Luego abordó su tarea como si se tratase de un párroco de aldea, sin permitir
que sus cualidades humanas quedasen enterradas bajo el rígido protocolo, del
que muchos papas habían sido víctimas. Ni siquiera ocultó que era hombre que
gozaba de la vida, amante de la buena mesa, de las charlas interminables, de la
amistad y de las gentes del pueblo.
Como pontífice dio un nuevo planteamiento al ecumenismo católico con el
Secretariado para la Unidad de los Cristianos y el acogimiento en Roma de los
supremos jerarcas de cuatro Iglesias protestantes. Su pontificado abrió nuevas
perspectivas a la vida de la Iglesia y, aunque no se dieron cambios radicales
en la estructura eclesiástica, promovió una renovación profunda de las ideas y
las actitudes.
Su propósito pronto fue claro para todos: poner al día la Iglesia, adecuar
su mensaje a los tiempos modernos enmendando pasados yerros y afrontando los
nuevos problemas humanos, económicos y sociales. Para conseguirlo, Juan XXIII
dotó a la comunidad cristiana de dos herramientas extraordinarias: las encíclicas
Mater et Magistra y Pacem in terris.
En la primera explicitaba las bases de un orden económico centrado en los
valores del hombre y en la atención de las necesidades, hablando claramente del
concepto "socialización" y abriendo para los católicos las puertas de
la intervención en unas estructuras socioeconómicas que debían ser cada vez más
justas.
En la segunda se delineaba una visión de paz, libertad y convivencia
ciudadana e internacional vinculándola al amor que Cristo manifestó por el
género humano en la Última Cena. Ambas encíclicas suponían una revolución
copernicana en la visión católica de los problemas temporales, pues aceptaban
la herencia de la Revolución Francesa y de la democracia moderna, haciendo de
la dignidad del hombre el centro de todo derecho, de toda política y de toda
dinámica social o económica.
Poco antes de su muerte, acaecida el 3 de junio de 1963, Juan XXIII aún tuvo
el coraje de convocar un nuevo concilio que recogiese y promoviese esta
valerosa y necesaria puesta al día de la Iglesia: el Concilio Vaticano II. A
través de él, el papa Roncalli se proponía, según sus propias palabras,
"elaborar una nueva Teología de los misterios de Cristo. Del mundo físico.

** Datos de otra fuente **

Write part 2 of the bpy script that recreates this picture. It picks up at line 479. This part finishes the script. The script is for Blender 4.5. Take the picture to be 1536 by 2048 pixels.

Del tiempo y las relaciones temporales. De la historia. Del pecado. Del hombre.
Del nacimiento. De los alimentos y la bebida. Del trabajo. De la vista, del
oído, del lenguaje, de las lágrimas y de la risa. De la música y de la danza.
De la cultura. De la televisión. Del matrimonio y de la familia. De los grupos
étnicos y del Estado. De la humanidad toda".
Se trataba de una tarea de titanes que sólo un hombre como Juan XXIII fue
capaz de concebir e impulsar, y que sus herederos recibirían como un legado a
la vez imprescindible y comprometedor. Pablo VI, su sucesor y amigo, declaró
tras ser elegido nuevo pontífice que la herencia del papa Juan no podía quedar
encerrada en su ataúd. Él se atrevió a cargarla sobre sus hombros y pudo
comprobar que no era ligera. Casi cuatro décadas después, en el año 2000, Juan
XXIII fue beatificado por otro papa carismático, Juan Pablo II; y, el 27 de
abril de 2014, ambos fueron canonizados por el papa Francisco, el primer
pontífice hispanoamericano de la historia de la Iglesia.